The agreement is similar to the one the county had with Scott County, but since the new jail in Scott is completed, they are no longer short on space.

“Scott was great to work with and I think Harrison is going to be great to work with, as well,” Newlon said.

The commissioners met the following day and gave the approval for the hiring of the additional guards, as well.

In other business

The council approved the hiring of a new employee in Prosecutor Dustin Houchin’s office.

Houchin said the county received an Adult Protective Services Grant to hire a new case worker in the Adult Protective Services office.

The county would pay the person and be reembursed when the grant money comes in. Houchin said he expects to have someone hired in a couple of weeks.

The council approved appointing a lead attorney in the public defenders’ office.

Councilman Ben Bowling, who also sits on the Public Defender Board said there is a need for an attorney to take the lead should ethical situations arise.

“Right now, the board doesn’t have any teeth, because none of us are attornys,” he said. “If a problem arises and we talk to an attorney, they aren’t likely to listen, but if another attorney talks to them about it, it will come with more weight.”

Bowling said as of the council meeting no decision had been made as to who would take that role, but there had been some talk about Mark Clark.

There would be a bump an increase in the amount the lead attorney would be paid, but that money is already in the budget due to an open spot in the public defenders’ office.

The council denied the request from new County Assessor Greg Ball to turn one of the part-time employees in his office.

The council appropriated additional money for the coroner’s office for autopsies.
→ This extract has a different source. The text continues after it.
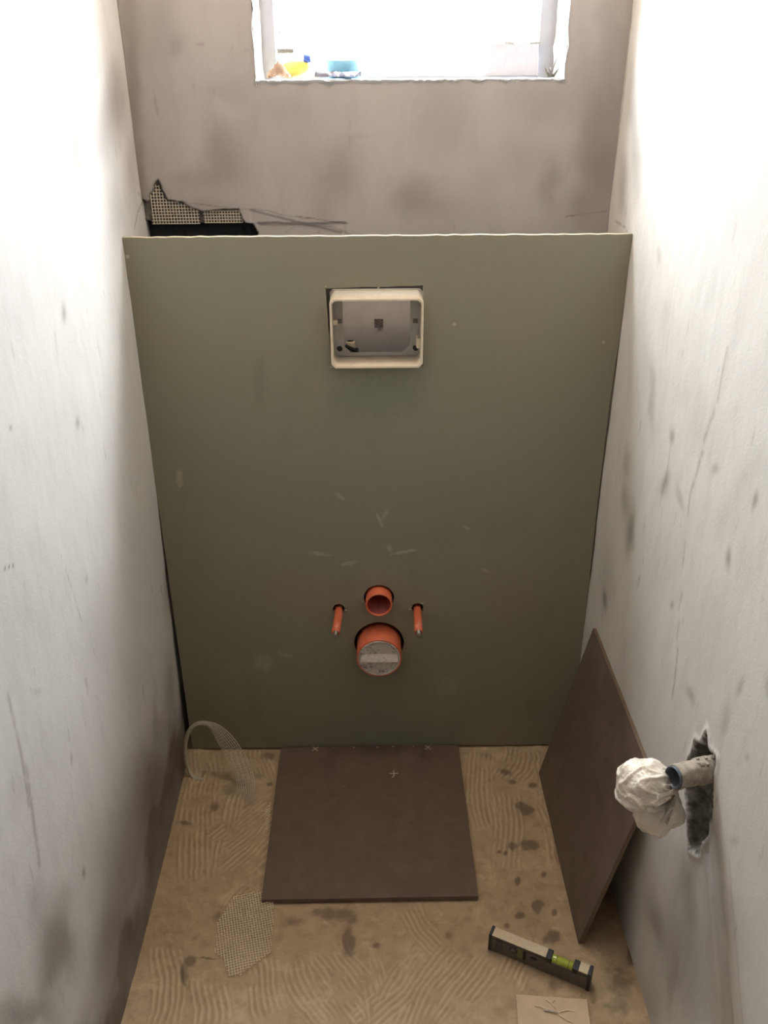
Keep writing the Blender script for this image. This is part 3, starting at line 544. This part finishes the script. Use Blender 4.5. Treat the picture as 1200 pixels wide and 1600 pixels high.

There have been six murders in Washington County since November and also the number of overdose deaths have caused an increase in the number that is normally done.

The council also appointed Judy Chastain to the Property Tax Assessment Board and voted to allow Delaney Park Manager John Burlington to hire an additional employee at the park out of his budget.

The council’s next regular meeting will be Monday, August 7, 2017.